We wtorek premier Donald Tusk na konferencji prasowej pytany był o ewentualne przedłużenie wakacji kredytowych na rok 2025 ze względu na możliwe utrzymanie stóp procentowych na obecnym poziomie nawet do 2026 roku.
- Obecnie wydaje się coraz bardziej oczywiste, że decyzje dotyczące stóp procentowanych są chyba nacechowane negatywnym stosunkiem prezesa Narodowego Banku Polskiego Adama Glapińskiego do dzisiejszej polskiej rzeczywistości - powiedział Donald Tusk.
- Bardzo bym chciał, żeby prezes Narodowego Banku Polskiego czuł się odpowiedzialny czy za kondycję gospodarczą, czy finansową naszej ojczyzny - dodał szef rządu.

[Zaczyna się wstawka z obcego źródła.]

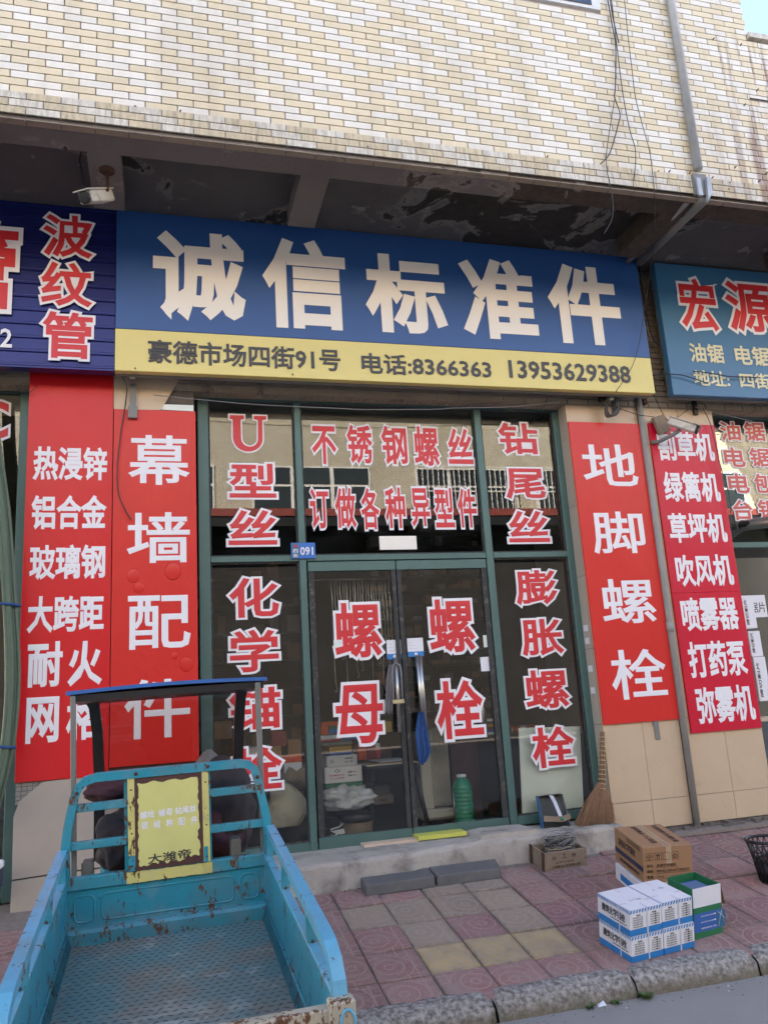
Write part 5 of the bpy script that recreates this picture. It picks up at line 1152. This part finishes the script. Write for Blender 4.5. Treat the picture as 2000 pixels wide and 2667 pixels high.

Ocenił, że obecna polityka pieniężna utrudnia osiągnięcie wysokiego wzrostu PKB.
- Nie ulega żadnej wątpliwości, że ta restrykcyjna, tak jastrzębia polityka Glapińskiego nie ułatwia Polsce realizacji tego ambitnego zadania, jakim jest jeden z największych wzrostów gospodarczych w Europie. On jest ciągle możliwy, ale na pewno bardzo by pomogło, gdyby pan prezes Glapiński pomyślał życzliwiej o Polsce i o naszych polskich potrzebach - mówił premier.
Stopy procentowe w Polsce
NBP od października 2023 roku utrzymuje stopy procentowe na stałym poziomie. Główna stopa NBP, referencyjna, wynosi 5,75 proc.
Podczas swojej ostatniej, lipcowej konferencji prasowej prezes banku centralnego Adam Glapiński powiedział, że ze względu na oczekiwany wzrost inflacji o obniżkach stóp procentowych można zapomnieć i że taka możliwość pojawi się dopiero w 2026 roku.
Jako powody wskazał potencjalne zagrożenia, takie jak wzrost cen energii i gazu od 1 lipca, niepewność co do tego, jak zareagują na nie gospodarstwa domowe i firmy, niewiadoma w kwestii cen energii i gazu od 1 stycznia 2025 roku, a także niepewność co do dalszych losów wojny przy naszej wschodniej granicy.
Inflacja w lipcu wzrosła do 4,2 proc. z 2,6 proc. Główną przyczyną wzrostu było częściowe odmrożenie cen energii od początku lipca.